The 77-year-old former Hampi University vice chancellor was shot dead by two unidentified people at his residence in Dharwad, about 430 km from Bengaluru in the state’s northern region.
“If the CBI agrees to investigate this crucial case, we will hand it over to it and extend cooperation for justice to Kalburgi. Whoever is behind this, we will catch them and punish according to law,” Siddaramaiah asserted.
Till the Central Bureau of Investigation (CBI) responds, the state’s Criminal Investigation Department (CID) will take over the case from the special probe team the Dharwad district police had set up on Sunday evening to hunt down the assailants.
Working on leads, police have stepped up their hunt for Kalburgi’s killers.
“We are hoping for a breakthrough as our probe team is working on leads and clues from the crime scene with the help of CCTV footage obtained from the vicinity,” Dharwad Police Commissioner Ravindra Prasad told IANS earlier in the day.
A six-member special team was set up under Deputy Commissioner of Police A.S. Ghori to investigate the fatal shooting of the septuagenarian at his residence on Sunday morning.
“Footage from a closed circuit television (CCTV) of a bank branch in the residential area is being scrutinised, in which two youths were seen moving on a motorbike in a suspicious way in Kalburgi’s residential area before and soon after the crime,” Prasad said.
The attack shocked the people, sparking protests across the state and condemnation from fellow Kannada litterateurs, artistes and film personalities.
Even as Kalburgi was controversial for his independent views on social and religious matters, he was a noted epigraphist and well-known writer of old Kannada literature.
In view of the threat perception from fringe elements and right-wing Hindu activists over his derogatory remarks and profane views on religious beliefs and idol worship, police had provided security to him over the last four-five years.

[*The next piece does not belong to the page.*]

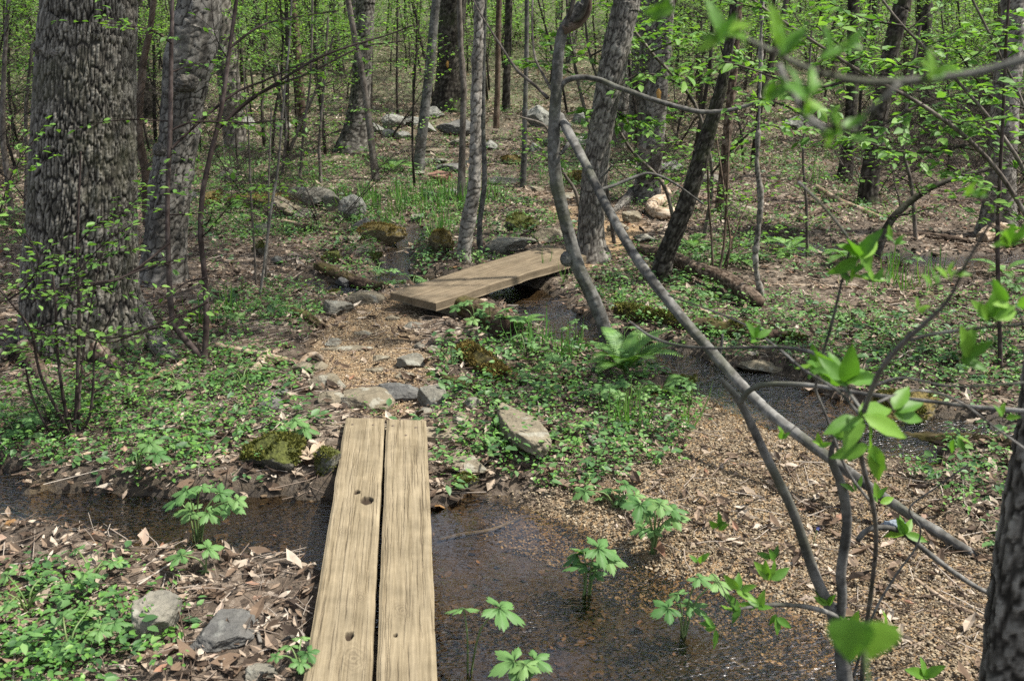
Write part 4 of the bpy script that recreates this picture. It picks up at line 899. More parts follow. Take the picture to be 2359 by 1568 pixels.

“His security cover was withdrawn last year on Kalburgi’s insistence, as he wanted to be accessible to all as a public figure in literary and social milieu,” Additional Director General of Police Alok Mohan told IANS.
Meanwhile, hundreds of people bid a tearful adieu to Kalburgi as his body was laid to rest with full state honours at the Karnataka University’s burial ground after it was brought in a procession from the KCD College where it was kept since Sunday night to allow the public to pay their last respects.
Kalburgi’s widow Umadevi, son Shrivijaya and three daughters — Poornima, Pratima and Roopadarshi — were present at the funeral.